─── DATA SEGMENT

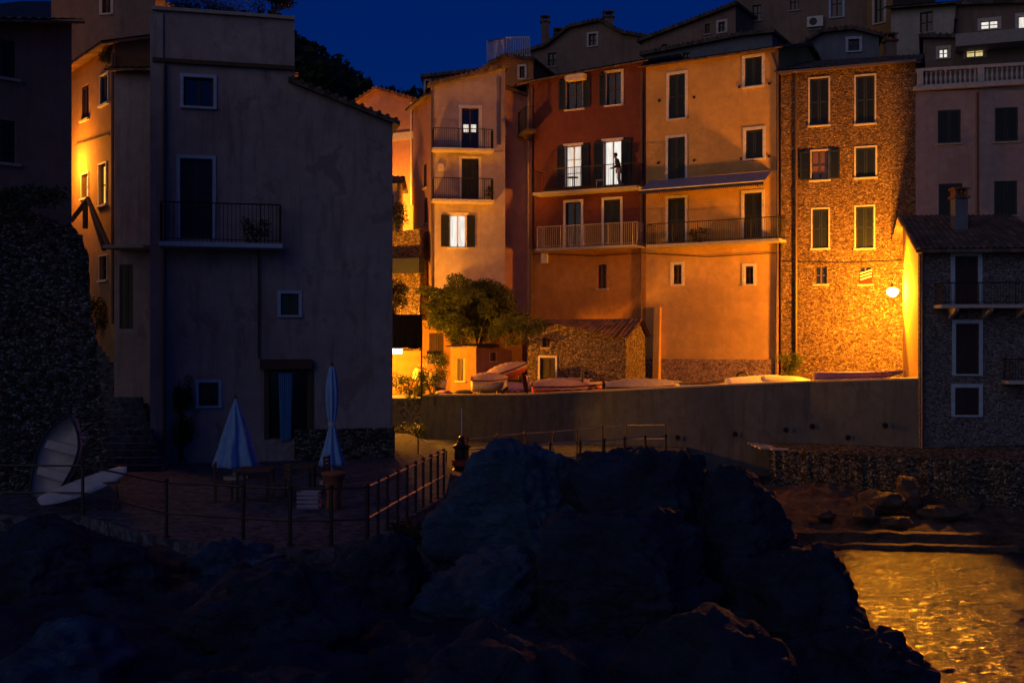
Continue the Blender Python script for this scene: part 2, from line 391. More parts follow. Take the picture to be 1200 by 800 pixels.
    def roof_prof(s, mat='tiled', over=.35, thick=.16, pts=None):
        """slab that follows the roofline, running back over the depth"""
        pr = pts or s.prof; mb = MB(); k = len(pr)
        lo = [(u, z+.004) for u, z in pr]; hi = [(u, z+thick) for u, z in pr]
        du = .2
        lo[0] = (lo[0][0]-du, lo[0][1]-du*(lo[1][1]-lo[0][1])/max(.01, lo[1][0]-lo[0][0])); lo[-1] = (lo[-1][0]+du, lo[-1][1]+du*(lo[-1][1]-lo[-2][1])/max(.01, lo[-1][0]-lo[-2][0]))
        hi[0] = (lo[0][0], lo[0][1]+thick); hi[-1] = (lo[-1][0], lo[-1][1]+thick)
        base = [(u, -over, z) for u, z in lo]+[(u, -over, z) for u, z in reversed(hi)]
        top = [(u, s.depth+.2, z) for _, _, (u, z) in ((0,0,q) for q in lo)]+[(u, s.depth+.2, z) for u, z in reversed(hi)]
        mb.prism(base, top)
        # rolls of tile laid along the depth
        for (a, za), (b, zb) in zip(hi, hi[1:]):
            n = max(1, int(abs(b-a)/.26))
            for i in range(n):
                u = a+(b-a)*(i+.5)/n; z = za+(zb-za)*(i+.5)/n
                mb.tube([(u, -over-.03, z), (u, s.depth+.2, z)], .075, 6)
        return mb.build('roof', mat, s.root)
    def pipe(s, pts_px, r=.055, mat='pipe', off=-.09, name='drainpipe'):
        pts = []
        for px, py in pts_px:
            u, z = s.p.uz(px, py, off); pts.append((u, off, z))
        return MB().tube(pts, r, 8).build(name, mat, s.root)
    def lbox(s, x0, y0, x1, y1, v0, v1, name, mat, parent=None):
        a, zt = s.p.uz(x0, y0, v0); b, zb = s.p.uz(x1, y1, v0)
        return MB().box(a, b, v0, v1, zb, zt).build(name, mat, parent or s.root)
    def local(s, px, py, v=0):
        u, z = s.p.uz(px, py, v); return (u, v, z)

def W(x0, y0, x1, y1, k='closed', **kw): return dict(r=(x0,y0,x1,y1), k=k, **kw)
SQ = 3.9     # level of the little square
LA, LB, LC, LD = 12500, 11500, 900, 3000
SUNEL, SUNROT, SKY, AIR, SUN = 2, 180, .083, 1, .2

# ================================================================== the row of houses
# dark red house
red = House('tall_house', 'dark red tall house with two brightly lit upstairs doors and long balconies', 'house',
  Plane(620,58,757,55,SQ), [(620,97),(757,72)], 9, 'red', [
  W(664,93,683,128,'dark',sh='lr',shw=.38,sm='shut'), W(711,85,728,123,'dark',sh='l',shw=.34,trim='white'),
  W(663,171,681,219,'litc',sh='lr',shw=.42,door=True,trim='white',bars=3), W(708,165,728,217,'lit',sh='lr',shw=.5,door=True,trim='white',bars=1),
  W(663,237,681,290,'dark',door=True,trim='white'), W(708,234,727,287,'closed',door=True,trim='white'),
  W(701,310,711,338,'dark',trim=None)])
red.roof_eaves(.28,.5,'tiled')
rb1 = red.balcony(624,226,747,217,200,1.0)
_lo = red.wi[-1][0]; _zt = red.p.uz(690,289)[1]
lm_ = wall_mesh([(.01,_zt),(red.p.U-.01,_zt)],[_lo],.3,.006); lm_.v = [(x,y-.012,z) for x,y,z in lm_.v]; lm_.build('lower_render','brown',red.root)
rb2 = red.balcony(628,291,747,286,266,1.0,railm='rail')
red.pipe([(623,104),(623,300),(622,440)]); red.pipe([(752,84),(752,220),(751,430)],.06)
red.lbox(634,297,641,308,-.16,-.001,'meter_box','white'); red.lbox(662,88,684,92,-.45,-.001,'window_hood','trim')
red.pipe([(621,297),(700,300),(756,296)],.018,'cable',name='cable')
# ochre house
och = House('tall_house', 'orange ochre tall house with closed dark shutters, striped-edge awning and long balcony', 'house',
  Plane(757,55,912,51.5,SQ), [(757,79),(912,57)], 9, 'orange', [
  W(784,87,803,139,trim='white'), W(873,67,893,101,trim='white'), W(783,161,803,212,trim='white'), W(874,152,894,186,trim='white'),
  W(783,232,803,284,door=True,trim='white'), W(872,226,893,279,door=True,trim='white'),
  W(789,310,799,333,'dark',trim='white'), W(873,312,883,333,'dark',trim='white')])
och.roof_eaves(.26,.4,'tiled')
ob = och.balcony(757,287,913,279,263,1.05,brackets=0)
och.pipe([(905,62),(911,80),(911,300),(909,440)],.06)
och.pipe([(757,297),(830,301),(912,296)],.018,'cable',name='cable')
for x, y in ((772,118),(813,114),(771,191),(813,188),(866,102),(901,98),(868,186),(901,183)): och.lbox(x-1.2,y-1.2,x+1.2,y+1.2,-.05,-.001,'shutter_catch','iron')
pl = och.p
u0, zt = pl.uz(758,420); u1, _ = pl.uz(911,420)
MB().box(.02, pl.U-.02, -.06, -.001, 0, zt).build('plinth', 'plinth', och.root)
ua, z1 = pl.uz(768,360); ub, _ = pl.uz(775,360)
MB().prism([(ua,-.061,0),(ub,-.061,0),(ub,-.4,0),(ua,-.4,0)], [(ua,-.001,z1),(ub,-.001,z1),(ub,-.16,z1),(ua,-.16,z1)]).build('buttress', 'orange', och.root)
# awning with a scalloped valance
a0, za = pl.uz(761,212); a1, _ = pl.uz(905,206); f0, zf = pl.uz(761,223,-1.25)
aw = MB()
n = 60
for i in range(n):
    ua = a0+(a1-a0)*i/n; ub = a0+(a1-a0)*(i+1)/n
    aw.quad((ua,-1.25,zf),(ub,-1.25,zf),(ub,-.01,za),(ua,-.01,za))
awn = aw.build('awning','tarp',och.root)
vb = MB()
for i in range(n):
    ua = a0+(a1-a0)*i/n; ub = a0+(a1-a0)*(i+1)/n; um = (ua+ub)/2
    vb.add([(ua,-1.255,zf+.03),(ub,-1.255,zf+.03),(ub,-1.255,zf-.12),(um,-1.255,zf-.2),(ua,-1.255,zf-.12)],[(0,1,2,3,4)])
vb.build('valance','navy',awn)
MB().tube([(a0,-1.27,zf+.035),(a1,-1.27,zf+.035)],.03,6).build('front_bar','white',awn)
for uu in (a0+.6,a1-.6): MB().tube([(uu,-.02,za-.7),(uu,-1.2,zf-.02)],.02,5).build('arm','iron',awn)
# stone house
sto = House('stone_house', 'tall rubble stone house beside the bright street lamp', 'house',
  Plane(915,51.4,1073,49.2,SQ), [(915,84),(1073,74)], 9, 'stone', [
  W(949,92,971,147,trim='trim',tw=.07), W(1003,89,1025,145,trim='trim',tw=.07),
  W(951,177,971,211,'brown',sh='lr',shw=.46,tw=.07), W(1003,173,1026,208,tw=.07),
  W(952,245,971,291,tw=.06), W(1003,242,1024,291,tw=.06), W(955,312,969,333,'dark',trim=None), W(1007,312,1021,333,'dark',trim=None)])
sto.roof_eaves(.3,.35,'tiled')
sto.pipe([(933,84),(933,300),(933,440)],.06); sto.pipe([(915,306),(990,308),(1072,305)],.018,'cable',name='cable')
MB().box(-.05, sto.p.U+.05, -.42, -.3, sto.prof[0][1]-.2, sto.prof[0][1]-.08).build('gutter','pipe',sto.root)
# towel in the small window
u, z = sto.p.uz(1008,322)
tw = MB()
for k in range(3):
    tw.quad((u,-.02,z-.25+k*.14),(u+.5,-.02,z-.1+k*.14),(u+.5,-.02,z-.04+k*.14),(u,-.02,z-.19+k*.14))
tag(MB().box(u-.01,u+.52,-.012,-.004,z-.4,z+.12).build('towel','redt',None),'red towel with white stripes hung in small window of stone house','towel')
tw_o = bpy.data.objects['towel']; tw_o.location = (sto.p.A.x, sto.p.A.y, SQ); tw_o.rotation_euler.z = sto.p.ang
tw.build('stripe','white',tw_o)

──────

• DIRECTIONS FOR THIS TASK: Set down again, exactly, the lines of the material above from its first line to the one with "SUNEL, SUNROT, SKY, AIR, SUN", inclusive. Leave the pictures out.

• ANSWER TO THE TASK:
Continue the Blender Python script for this scene: part 2, from line 391. More parts follow. Take the picture to be 1200 by 800 pixels.
    def roof_prof(s, mat='tiled', over=.35, thick=.16, pts=None):
        """slab that follows the roofline, running back over the depth"""
        pr = pts or s.prof; mb = MB(); k = len(pr)
        lo = [(u, z+.004) for u, z in pr]; hi = [(u, z+thick) for u, z in pr]
        du = .2
        lo[0] = (lo[0][0]-du, lo[0][1]-du*(lo[1][1]-lo[0][1])/max(.01, lo[1][0]-lo[0][0])); lo[-1] = (lo[-1][0]+du, lo[-1][1]+du*(lo[-1][1]-lo[-2][1])/max(.01, lo[-1][0]-lo[-2][0]))
        hi[0] = (lo[0][0], lo[0][1]+thick); hi[-1] = (lo[-1][0], lo[-1][1]+thick)
        base = [(u, -over, z) for u, z in lo]+[(u, -over, z) for u, z in reversed(hi)]
        top = [(u, s.depth+.2, z) for _, _, (u, z) in ((0,0,q) for q in lo)]+[(u, s.depth+.2, z) for u, z in reversed(hi)]
        mb.prism(base, top)
        # rolls of tile laid along the depth
        for (a, za), (b, zb) in zip(hi, hi[1:]):
            n = max(1, int(abs(b-a)/.26))
            for i in range(n):
                u = a+(b-a)*(i+.5)/n; z = za+(zb-za)*(i+.5)/n
                mb.tube([(u, -over-.03, z), (u, s.depth+.2, z)], .075, 6)
        return mb.build('roof', mat, s.root)
    def pipe(s, pts_px, r=.055, mat='pipe', off=-.09, name='drainpipe'):
        pts = []
        for px, py in pts_px:
            u, z = s.p.uz(px, py, off); pts.append((u, off, z))
        return MB().tube(pts, r, 8).build(name, mat, s.root)
    def lbox(s, x0, y0, x1, y1, v0, v1, name, mat, parent=None):
        a, zt = s.p.uz(x0, y0, v0); b, zb = s.p.uz(x1, y1, v0)
        return MB().box(a, b, v0, v1, zb, zt).build(name, mat, parent or s.root)
    def local(s, px, py, v=0):
        u, z = s.p.uz(px, py, v); return (u, v, z)

def W(x0, y0, x1, y1, k='closed', **kw): return dict(r=(x0,y0,x1,y1), k=k, **kw)
SQ = 3.9     # level of the little square
LA, LB, LC, LD = 12500, 11500, 900, 3000
SUNEL, SUNROT, SKY, AIR, SUN = 2, 180, .083, 1, .2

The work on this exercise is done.